Change the future

Responsive Web Apps with Unreliable HTTP Requests Inside the Request/Response Cycle

Michael Newman

Audience level:
Intermediate
Category:
Useful Libraries

Description

Pushing the response time of your web app and keep running into problems with 3rd party APIs? Requests provides a solid method to rein in those unruly calls that haunt your web apps' response time metrics. In this poster, I will show how to expect failure from these external calls and make multiple calls concurrently to improve the overall speed and reliability of your app.

Abstract

Despite all the caching, and off-loading there are still going to be times in a web request that you want to make a HTTP request to another service. This is a killer for web apps because the response time of your app depends on the response time of another HTTP service.

We have all relied on Facebook’s, Google’s or Flickr’s APIs to build dynamic web apps the easiest place to put those requests is inside your own request/response cycle. But your server’s response time will be directly impacted.

As processing power increases more, open files and connections take down servers more often. Having an external request in your request/response cycle can leave open connections decreasing your overall server throughput and ultimately can crash your web server(s).
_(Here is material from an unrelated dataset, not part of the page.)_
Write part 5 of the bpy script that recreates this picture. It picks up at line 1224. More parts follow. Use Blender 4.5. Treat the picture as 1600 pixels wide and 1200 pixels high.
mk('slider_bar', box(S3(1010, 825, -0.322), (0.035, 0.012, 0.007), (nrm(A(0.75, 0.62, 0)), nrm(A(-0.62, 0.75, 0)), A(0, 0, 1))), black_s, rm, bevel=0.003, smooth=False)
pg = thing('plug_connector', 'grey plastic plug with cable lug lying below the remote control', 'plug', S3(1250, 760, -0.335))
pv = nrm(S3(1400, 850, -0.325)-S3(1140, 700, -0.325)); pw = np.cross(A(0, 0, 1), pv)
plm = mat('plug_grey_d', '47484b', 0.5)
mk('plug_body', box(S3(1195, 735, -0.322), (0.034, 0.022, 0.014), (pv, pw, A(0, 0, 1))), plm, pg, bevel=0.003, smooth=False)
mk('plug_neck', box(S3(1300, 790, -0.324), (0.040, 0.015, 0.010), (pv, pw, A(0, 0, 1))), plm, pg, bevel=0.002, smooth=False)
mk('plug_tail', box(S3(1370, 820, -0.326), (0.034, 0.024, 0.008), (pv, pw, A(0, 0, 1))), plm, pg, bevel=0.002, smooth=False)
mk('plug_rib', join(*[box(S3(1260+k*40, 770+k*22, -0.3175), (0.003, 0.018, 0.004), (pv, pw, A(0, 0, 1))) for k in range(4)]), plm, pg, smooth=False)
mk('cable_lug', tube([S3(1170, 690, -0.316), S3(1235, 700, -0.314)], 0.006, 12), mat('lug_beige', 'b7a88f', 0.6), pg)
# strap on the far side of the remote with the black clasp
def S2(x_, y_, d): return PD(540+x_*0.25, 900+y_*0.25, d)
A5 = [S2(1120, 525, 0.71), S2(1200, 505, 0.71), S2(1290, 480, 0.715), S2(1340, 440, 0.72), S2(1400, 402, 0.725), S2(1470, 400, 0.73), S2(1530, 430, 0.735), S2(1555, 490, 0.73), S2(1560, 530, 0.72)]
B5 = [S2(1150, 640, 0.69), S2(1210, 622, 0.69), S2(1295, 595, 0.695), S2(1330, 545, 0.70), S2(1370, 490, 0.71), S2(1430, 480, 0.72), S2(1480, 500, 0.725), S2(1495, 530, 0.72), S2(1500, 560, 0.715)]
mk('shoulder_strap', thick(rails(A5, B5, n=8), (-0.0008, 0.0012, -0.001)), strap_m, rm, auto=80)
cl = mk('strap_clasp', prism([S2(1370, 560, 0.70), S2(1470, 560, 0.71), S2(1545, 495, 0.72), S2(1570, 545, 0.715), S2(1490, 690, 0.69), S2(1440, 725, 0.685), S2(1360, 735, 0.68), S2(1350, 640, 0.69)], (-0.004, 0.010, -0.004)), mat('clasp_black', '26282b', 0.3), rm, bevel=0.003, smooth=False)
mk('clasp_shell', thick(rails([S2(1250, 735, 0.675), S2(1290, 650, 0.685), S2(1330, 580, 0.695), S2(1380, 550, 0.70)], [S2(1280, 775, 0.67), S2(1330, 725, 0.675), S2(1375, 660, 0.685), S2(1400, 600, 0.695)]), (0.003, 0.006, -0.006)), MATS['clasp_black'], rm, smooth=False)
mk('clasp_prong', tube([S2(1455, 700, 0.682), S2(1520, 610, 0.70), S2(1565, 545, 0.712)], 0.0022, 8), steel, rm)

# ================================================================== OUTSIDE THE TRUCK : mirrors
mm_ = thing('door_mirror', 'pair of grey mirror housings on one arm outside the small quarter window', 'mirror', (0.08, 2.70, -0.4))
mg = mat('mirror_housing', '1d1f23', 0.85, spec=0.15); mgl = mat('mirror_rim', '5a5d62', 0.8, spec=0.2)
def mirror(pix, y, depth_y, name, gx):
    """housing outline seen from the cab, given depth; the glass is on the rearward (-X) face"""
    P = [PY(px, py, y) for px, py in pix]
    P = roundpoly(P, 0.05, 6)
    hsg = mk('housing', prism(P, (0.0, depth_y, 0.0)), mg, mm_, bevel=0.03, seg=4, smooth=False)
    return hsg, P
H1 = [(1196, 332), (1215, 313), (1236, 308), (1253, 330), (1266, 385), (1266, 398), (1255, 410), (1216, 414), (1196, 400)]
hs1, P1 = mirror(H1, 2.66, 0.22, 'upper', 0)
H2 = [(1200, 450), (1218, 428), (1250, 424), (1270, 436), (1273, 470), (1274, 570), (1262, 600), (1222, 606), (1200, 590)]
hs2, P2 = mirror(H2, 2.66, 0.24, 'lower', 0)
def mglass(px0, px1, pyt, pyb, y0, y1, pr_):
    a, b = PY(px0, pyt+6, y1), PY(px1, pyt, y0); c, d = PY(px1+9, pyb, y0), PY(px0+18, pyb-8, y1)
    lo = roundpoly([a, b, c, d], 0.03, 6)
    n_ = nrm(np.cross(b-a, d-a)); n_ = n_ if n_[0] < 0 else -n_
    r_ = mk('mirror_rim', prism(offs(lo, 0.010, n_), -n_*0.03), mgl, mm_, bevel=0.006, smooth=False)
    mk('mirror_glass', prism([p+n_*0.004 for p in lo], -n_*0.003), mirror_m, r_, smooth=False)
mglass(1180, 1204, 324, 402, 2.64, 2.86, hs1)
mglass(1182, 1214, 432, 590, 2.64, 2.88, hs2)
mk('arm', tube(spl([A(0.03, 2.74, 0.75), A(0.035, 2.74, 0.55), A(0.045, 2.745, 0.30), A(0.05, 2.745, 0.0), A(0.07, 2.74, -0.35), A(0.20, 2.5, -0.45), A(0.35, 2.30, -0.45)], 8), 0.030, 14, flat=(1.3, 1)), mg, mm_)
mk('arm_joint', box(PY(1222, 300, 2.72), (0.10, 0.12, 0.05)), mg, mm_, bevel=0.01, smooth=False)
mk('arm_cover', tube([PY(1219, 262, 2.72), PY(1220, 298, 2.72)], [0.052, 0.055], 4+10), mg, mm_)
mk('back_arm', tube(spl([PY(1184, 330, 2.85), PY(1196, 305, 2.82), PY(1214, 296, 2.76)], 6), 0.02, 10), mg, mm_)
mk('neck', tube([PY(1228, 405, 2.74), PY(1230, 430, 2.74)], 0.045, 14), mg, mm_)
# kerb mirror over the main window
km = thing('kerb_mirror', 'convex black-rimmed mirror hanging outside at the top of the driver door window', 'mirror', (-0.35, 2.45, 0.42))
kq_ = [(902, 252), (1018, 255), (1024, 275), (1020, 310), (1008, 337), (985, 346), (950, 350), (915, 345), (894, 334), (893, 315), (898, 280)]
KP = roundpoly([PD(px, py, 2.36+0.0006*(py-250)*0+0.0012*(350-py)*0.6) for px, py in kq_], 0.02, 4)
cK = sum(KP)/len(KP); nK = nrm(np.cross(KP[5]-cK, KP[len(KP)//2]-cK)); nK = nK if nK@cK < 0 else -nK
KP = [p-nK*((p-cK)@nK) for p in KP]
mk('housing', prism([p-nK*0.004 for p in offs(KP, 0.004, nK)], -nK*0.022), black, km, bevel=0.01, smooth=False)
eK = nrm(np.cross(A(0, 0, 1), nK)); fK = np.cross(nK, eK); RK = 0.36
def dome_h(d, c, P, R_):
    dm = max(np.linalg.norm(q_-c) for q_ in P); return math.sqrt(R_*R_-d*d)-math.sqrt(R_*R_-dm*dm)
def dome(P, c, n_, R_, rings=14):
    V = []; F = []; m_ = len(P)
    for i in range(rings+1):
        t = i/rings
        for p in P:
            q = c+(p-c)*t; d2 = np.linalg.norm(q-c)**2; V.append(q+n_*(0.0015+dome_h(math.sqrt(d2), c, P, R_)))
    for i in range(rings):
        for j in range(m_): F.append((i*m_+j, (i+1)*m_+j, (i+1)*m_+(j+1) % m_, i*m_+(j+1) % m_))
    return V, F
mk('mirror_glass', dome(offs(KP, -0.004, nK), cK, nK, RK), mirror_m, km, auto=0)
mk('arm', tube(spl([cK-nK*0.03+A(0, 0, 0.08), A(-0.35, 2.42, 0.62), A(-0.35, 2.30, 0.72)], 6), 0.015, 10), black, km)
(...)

The Requests library is “HTTP for humans” but it also provides plenty of methods for you to make sure that your response time does not suffer from slow external (or internal) APIs.

We work directly with weather providers and their APIs to display the most up-to-date personalized weather information. Caching, prerendering is not an option. We have to make multiple requests to APIs during the request/response cycle. This meant a lot of timeouts and required cleaning up in the past.

Now with Requests we explicitly set a timeout and anticipate failure within a certain period of time. In this presentation, I will present how we expect failures and fail often failure when requesting external APIs. Providing multiple chances for a user to get a full experience and when things can’t be recovered, providing a clean back up experience.

Requests has an additional feature that has been separated out of the core library recently, GRequests. This allows you to cue up multiple requests and leverage Greenlets to concurrently make multiple requests to complete even more requests inside of an acceptable amount of time.

I will talk about how to leverage the responses from multiple threads to make sure that your HTTP responses are fast and reliable. I will present the real life code that allows us to handle thousands of requests a minute from an EC2 micro instance with multiple external API calls during a bulk of those requests.